CHICAGO –– Another day, another home run for White Sox rookie Colson Montgomery.
In the fifth inning of Monday’s game against the Detroit Tigers, he got out in front of a changeup down the middle from Chris Paddack and drove it 401 feet, just inside the right field foul pole. It left his torpedo bat with a 109.4 mph exit velocity and tied the game at one run apiece, though the Tigers went on to win 2-1.
Montgomery didn’t hit a home run in his first 14 major league games, but he’s caught fire with 10 in his last 18.
“I feel great,” Montgomery said postgame. “I don’t know. I just feel like each day is a new opportunity for something to happen. Some nights aren’t your night and some nights are. I feel like in this game, what I’m learning now, you have to try to stay as consistent as you can and as neutral as you can.”
Colson Montgomery ties it up in Chicago 💪 pic.twitter.com/ASygmuE0pE
— MLB (@MLB) August 12, 2025
Montgomery, 23, seems to be making history with each home run, and that continued Monday. He became the first rookie and the youngest player in White Sox history to hit 10 home runs in an 18-game span. He’s the11th player in franchise history to do so, joining Albert Belle, Bill Melton, Carlos Lee, Carlos Quentin, Frank Thomas, Jim Thome, Jose Abreu, Robin Ventura, Paul Konerko and Luis Robert Jr, who most recently accomplished the feat in June 2023.
Pressure came with being the White Sox No. 1 prospect from 2022-24. After struggling in Triple-A to begin the season and going to Arizona midseason to make adjustments, he felt a weight lifted off his shoulders when he was called up to the major leagues.
“I’m not going to sit here and throw a little pity party about everything I went through. Everything I went through I needed to go through,” Montgomery said. “Early in my career in the Minor Leagues, I played really well and then when I got to the higher levels, I had some ups and downs. I think it kind of helped me right now.”
It’s taken Montgomery just 32 games to hit 10 home runs, good for the third-fastest pace in White Sox history. Zeke Bonura hit 10 home runs in his first 25 games in 1934, and in 2014 Jose Abreu slugged 10 long balls in 26 games, per MLB.com’s Sarah Langs. From a league-wide standpoint, he’s the third rookie since 2020 to hit 10 home runs in an 18-game span, joining Athletics’ Nick Kurtz in 2025 and San Francisco Giants’ Tyler Fitzgerald in 2024.

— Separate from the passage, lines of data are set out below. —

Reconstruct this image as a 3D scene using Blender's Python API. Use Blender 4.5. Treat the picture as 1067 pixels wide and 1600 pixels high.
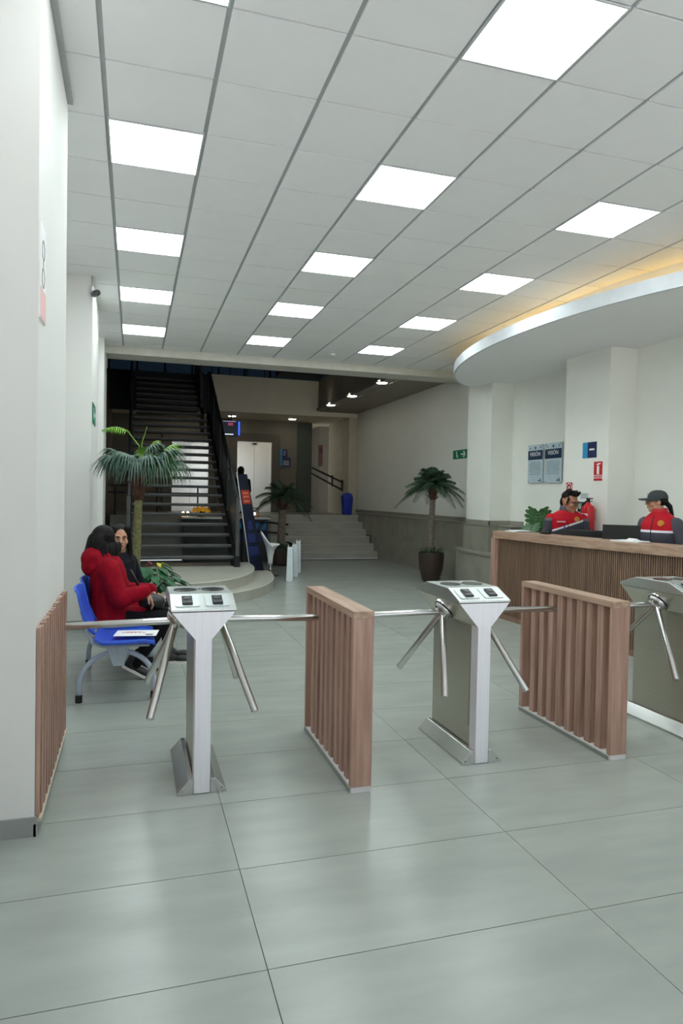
import bpy, bmesh, math, random
from mathutils import Vector, Matrix
random.seed(7)
S = bpy.context.scene
COL = S.collection
for o in list(bpy.data.objects): bpy.data.objects.remove(o)

# ------------------------------------------------------------------ camera, world, light, exposure
H = 1.5                                   # eye height
HC = H + 3.86587 * .6                     # lobby ceiling
def cam_axes(yaw, pitch, roll):
    f = Vector((math.sin(yaw)*math.cos(pitch), math.cos(yaw)*math.cos(pitch), math.sin(pitch)))
    r = Vector((math.cos(yaw), -math.sin(yaw), 0)); u = r.cross(f)
    return r*math.cos(roll)+u*math.sin(roll), -r*math.sin(roll)+u*math.cos(roll), f
cr, cu, cf = cam_axes(.295436, -.0229388, .0180217)
cd = bpy.data.cameras.new('camera'); cam = bpy.data.objects.new('camera', cd); COL.objects.link(cam)
cd.sensor_fit = 'VERTICAL'; cd.sensor_height = 36; cd.sensor_width = 24; cd.lens = 24.0
cd.clip_start = .05; cd.clip_end = 200
M = Matrix((cr, cu, -cf)).transposed().to_4x4(); M.translation = (0, 0, H)
cam.matrix_world = M
S.camera = cam
w = bpy.data.worlds.new('overcast_sky'); S.world = w; w.use_nodes = True
w.node_tree.nodes['Background'].inputs[0].default_value = (.86, .94, 1.0, 1)
w.node_tree.nodes['Background'].inputs[1].default_value = 1.05
pl = bpy.data.lights.new('entrance_portal', 'AREA'); pl.shape = 'RECTANGLE'; pl.size = 6.3; pl.size_y = 3.3
pl.cycles.is_portal = True
po = bpy.data.objects.new('entrance_portal', pl); COL.objects.link(po)
po.location = (2.6, -1.9, 1.65); po.rotation_euler = (math.radians(90), 0, 0)   # -Z of the lamp faces +Y
sl_ = bpy.data.lights.new('street_sun', 'SUN'); sl_.energy = 17.; sl_.angle = .01; sl_.color = (1., .97, .95)
sun = bpy.data.objects.new('street_sun', sl_); COL.objects.link(sun); sun.rotation_euler = (math.radians(-12), math.radians(8), 0)   # high sun on the street, too steep to reach inside
S.view_settings.view_transform = 'Standard'; S.view_settings.look = 'None'
S.view_settings.exposure = 0.0; S.view_settings.gamma = 1.0; S.view_settings.use_curve_mapping = False
LED = 14.6

# ------------------------------------------------------------------ materials
def lin(c):
    return tuple(((v/255)/12.92 if v/255 <= .04045 else ((v/255+.055)/1.055)**2.4) for v in c)
MATS = {}
def mat(name, c, rough=.5, metal=0., var=.06, scale=6., stretch=(1,1,1), bump=0., bscale=60., c2=None, emit=0., spec=.5, coat=0., rnd=0., alpha=1., trans=0.):
    if name in MATS: return MATS[name]
    m = bpy.data.materials.new(name); m.use_nodes = True; MATS[name] = m
    nt = m.node_tree; b = nt.nodes['Principled BSDF']; L = nt.links.new
    c = lin(c)
    b.inputs['Roughness'].default_value = rough; b.inputs['Metallic'].default_value = metal
    b.inputs['Specular IOR Level'].default_value = spec; b.inputs['Coat Weight'].default_value = coat
    b.inputs['Alpha'].default_value = alpha; b.inputs['Transmission Weight'].default_value = trans
    tc = nt.nodes.new('ShaderNodeTexCoord'); mp = nt.nodes.new('ShaderNodeMapping'); mp.inputs['Scale'].default_value = stretch
    L(tc.outputs['Object'], mp.inputs[0])
    if rnd:
        oi = nt.nodes.new('ShaderNodeObjectInfo'); vm = nt.nodes.new('ShaderNodeVectorMath'); vm.operation = 'ADD'
        sc = nt.nodes.new('ShaderNodeVectorMath'); sc.operation = 'SCALE'; sc.inputs['Scale'].default_value = 37.
        cb = nt.nodes.new('ShaderNodeCombineXYZ'); L(oi.outputs['Random'], cb.inputs[0]); L(oi.outputs['Random'], cb.inputs[2])
        L(cb.outputs[0], sc.inputs[0]); L(mp.outputs[0], vm.inputs[0]); L(sc.outputs[0], vm.inputs[1]); vec = vm.outputs[0]
    else: vec = mp.outputs[0]
    nz = nt.nodes.new('ShaderNodeTexNoise'); nz.inputs['Scale'].default_value = scale; nz.inputs['Detail'].default_value = 5
    L(vec, nz.inputs['Vector'])
    rp = nt.nodes.new('ShaderNodeValToRGB'); e = rp.color_ramp.elements
    e[0].position = .3; e[1].position = .7
    lo = lin(c2) if False else None
    if c2 is not None: lo = lin(c2); hi = c
    else: lo = tuple(v*(1-var) for v in c); hi = tuple(min(1, v*(1+var)) for v in c)
    e[0].color = (*lo, 1); e[1].color = (*hi, 1)
    L(nz.outputs['Fac'], rp.inputs[0])
    L(rp.outputs[0], b.inputs['Base Color'])
    if bump:
        n2 = nt.nodes.new('ShaderNodeTexNoise'); n2.inputs['Scale'].default_value = bscale; L(mp.outputs[0], n2.inputs['Vector'])
        bp = nt.nodes.new('ShaderNodeBump'); bp.inputs['Strength'].default_value = bump; bp.inputs['Distance'].default_value = .01
        L(n2.outputs['Fac'], bp.inputs['Height']); L(bp.outputs[0], b.inputs['Normal'])
    if emit:
        L(rp.outputs[0], b.inputs['Emission Color']); b.inputs['Emission Strength'].default_value = emit
    return m
def bands(name, stops, rough=.65, zmap=(0, 2), dirv=(0, 0, 1)):
    """cloth sewn from bands of colour across the garment; stops = [(height, colour)...] measured along dirv"""
    m = bpy.data.materials.new(name); m.use_nodes = True; nt = m.node_tree; b = nt.nodes['Principled BSDF']; L = nt.links.new
    tc = nt.nodes.new('ShaderNodeTexCoord'); dp = nt.nodes.new('ShaderNodeVectorMath'); dp.operation = 'DOT_PRODUCT'; dp.inputs[1].default_value = dirv
    mr = nt.nodes.new('ShaderNodeMapRange'); mr.inputs[1].default_value, mr.inputs[2].default_value = zmap
    rp = nt.nodes.new('ShaderNodeValToRGB'); rp.color_ramp.interpolation = 'CONSTANT'
    L(tc.outputs['Object'], dp.inputs[0]); L(dp.outputs['Value'], mr.inputs[0]); L(mr.outputs[0], rp.inputs[0])
    e = rp.color_ramp.elements
    while len(e) < len(stops): e.new(.5)
    for k, (h, c) in enumerate(stops):
        e[k].position = max(0., (h-zmap[0])/(zmap[1]-zmap[0])); e[k].color = (*lin(c), 1)
    L(rp.outputs[0], b.inputs['Base Color']); b.inputs['Roughness'].default_value = rough; b.inputs['Specular IOR Level'].default_value = .2
    return m

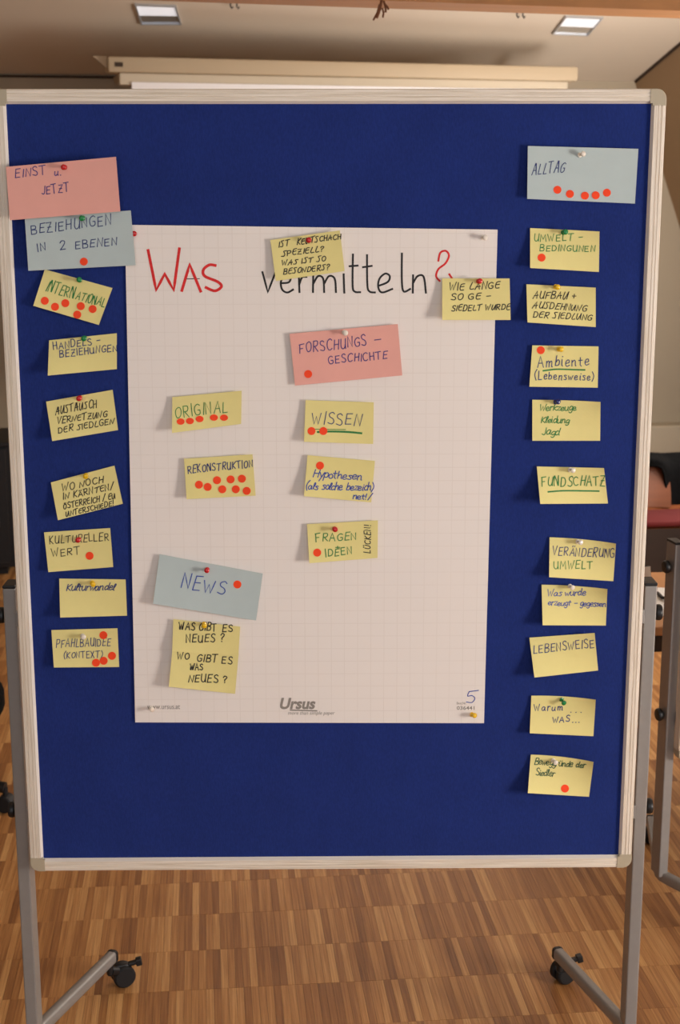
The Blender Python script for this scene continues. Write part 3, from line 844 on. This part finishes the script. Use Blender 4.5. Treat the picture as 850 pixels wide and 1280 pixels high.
Z6 = (160, 270, 3.269); Z7 = (320, 270, 2.5)
ink(SH, [zp(*Z6, [(82, 140), (115, 303), (150, 237), (187, 303), (210, 133)]), zp(*Z6, [(220, 305), (252, 198), (297, 308)]),
         zp(*Z6, smooth_line([(357, 202), (332, 200), (308, 220), (314, 246), (365, 268), (382, 288), (355, 306), (318, 292)]))], 3.5, 'ink_red', fr, 'heading_lettering', 'red marker word WAS')
ink(SH, [zp(*Z6, [(232, 257), (292, 256)])], 1.0, 'ink_black', fr, 'heading_lettering')
S = smooth_line
ink(SH, [zp(*Z7, t) for t in (
    [(20, 175), (37, 238), (60, 178)],
    S([(80, 210), (103, 207), (108, 190), (92, 186), (78, 205), (82, 230), (98, 239), (116, 230)]),
    [(134, 190), (136, 238)], S([(136, 212), (144, 192), (158, 190)]),
    [(179, 188), (178, 238)], S([(179, 212), (194, 188), (210, 196), (213, 238)]), S([(213, 212), (228, 188), (246, 196), (250, 238)]),
    [(274, 182), (276, 240)],
    S([(303, 120), (302, 215), (308, 236), (326, 238)]), [(292, 157), (318, 155)],
    S([(347, 122), (348, 215), (355, 236), (372, 239)]), [(334, 160), (362, 156)],
    S([(384, 218), (412, 206), (418, 188), (404, 180), (386, 196), (382, 222), (394, 239), (426, 228)]),
    S([(456, 117), (456, 205), (462, 236), (482, 228)]),
    [(491, 185), (490, 240)], S([(491, 210), (505, 188), (524, 190), (531, 240)]))], 2.4, 'ink_black', fr, 'heading_lettering', 'black marker word vermitteln')
ink(SH, [zp(*Z7, S([(570, 140), (576, 115), (593, 109), (603, 124), (592, 148), (570, 166), (563, 188), (574, 203)])), zp(*Z7, [(604, 182), (612, 194)])], 2.4, 'ink_red', fr, 'heading_lettering', 'red marker question mark')
ink(SH, [[(598, 863), (586.5, 864.5)], S([(586.5, 864.5), (584.5, 870), (590, 869.5), (593.5, 873), (590, 878), (583, 877.5)])], 1.1, 'ink_blue', fr, 'handwriting', 'small blue handwritten figure 5')


def printed(txt, x0, yb, width, height, m, italic=0., bold=0., name='printed_lettering'):
    cu = bpy.data.curves.new('t', 'FONT'); cu.body = txt; cu.resolution_u = 3; cu.offset = bold
    ob = bpy.data.objects.new('t', cu); COL.objects.link(ob); bpy.context.view_layer.update()
    me = ob.to_mesh(); xs = [v.co.x for v in me.vertices]; ys = [v.co.y for v in me.vertices]
    ax, bx = min(xs), max(xs); H = max(ys)
    vs = []
    for v in me.vertices:
        X = x0 + (v.co.x-ax)/(bx-ax)*width; Y = v.co.y/H*height
        vs.append(SH.at_px(X + italic*Y, yb - Y, .0003))
    fs = [tuple(reversed(p.vertices)) for p in me.polygons]
    ob.to_mesh_clear(); bpy.data.objects.remove(ob); bpy.data.curves.remove(cu)
    mesh_obj(name, vs, fs, M[m], fr, world=True)


printed('Ursus', 349, 885.8, 44, 13.5, 'print_grey', .22, .035)
ink(SH, [[(363, 887.6), (396, 888.6)]], 1.6, 'print_grey', fr, 'printed_underline')
printed('more than simple paper', 360, 893.2, 58, 4.2, 'print_grey', .2)
printed('www.ursus.at', 184, 886.3, 41, 5.0, 'print_grey', 0)
printed('036441', 571, 887.2, 22, 4.6, 'print_grey', 0, .01)
printed('Best.Nr.', 571, 880.5, 12, 3.0, 'print_grey', 0)

# ---- notes; base .006 where they lie on the flipchart sheet
ON = dict(base=.0068)
note([(7.4, 208.6), (145, 196), (150.4, 264.3), (12.3, 275.3)], 'pink', 'pink card reading EINST u. JETZT, topmost in the left column over the frame',
     [('EINST', 19, 222.4, 57, 218.5, 11, 'ink_violet'), ('u.', 67.8, 219.8, 76, 219, 8, 'ink_violet', dict(jit=0)), ('JETZT', 52, 243, 86, 239.5, 10.5, 'ink_violet')], kw=dict(base=.0165, tl=.002, tr=.006, bl=.004, br=.005), name='card', group=None)
note([(31, 273), (163.5, 263), (169.5, 331.5), (35.4, 338.5)], 'lblue', 'pale blue card reading BEZIEHUNGEN IN 2 EBENEN under the upper left pink card',
     [('BEZIEHUNGEN', 39, 292.7, 138.7, 280.6, 12, 'ink_navy'), ('IN', 47, 315, 57, 313, 10, 'ink_navy'), ('2', 74, 313, 81.5, 311.7, 11, 'ink_navy'), ('EBENEN', 94, 311, 146, 306.7, 9.5, 'ink_navy')], [(104.8, 327)], kw=dict(base=.009, bl=.006, tr=.004, br=.006), name='card')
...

Montgomery shared some insight into his approach after Monday’s game.
“First thing we kind of went to, we wanted to practice trying to keep the ball kind of low to the ground, line drives and things like that,” he said. “Some of my cues in the cage, I’m trying to hit a low line drive to the shortstop. Keeps me tighter to the ball. Not really a normal home run swing. I feel like a lot of the hitters can tell you if they tried doing home run swings, it’s probably not going to work.”
Since his first home run on July 22, Montgomery is tied for the MLB lead with 10 home runs alongside Kyle Schwarber and Shea Langeliers. He’s also in third place with 20 RBI, three behind Schwarber, and 16th with a .994 OPS.
That raised his slash line to .241/.311/.565 with 10 home runs, 26 RBI, three doubles, one triple, 10 walks and 34 strikes across 120 plate appearances and 32 games. While Montgomery’s hot streak may have been unexpected to some, he’s doing what he knows he’s capable of.
“I wouldn’t really say I’m surprised by any of it. You just never know what’s really going to happen until you get here in the big leagues and you face pitching,” Montgomery said. “I’m pretty happy with how things are going right now. I just comes down to what me, Marcus [Thames] and Joel [McKeithan] are doing in the cage every single day. Staying consistent in my routines. The biggest thing is not trying to do too much.”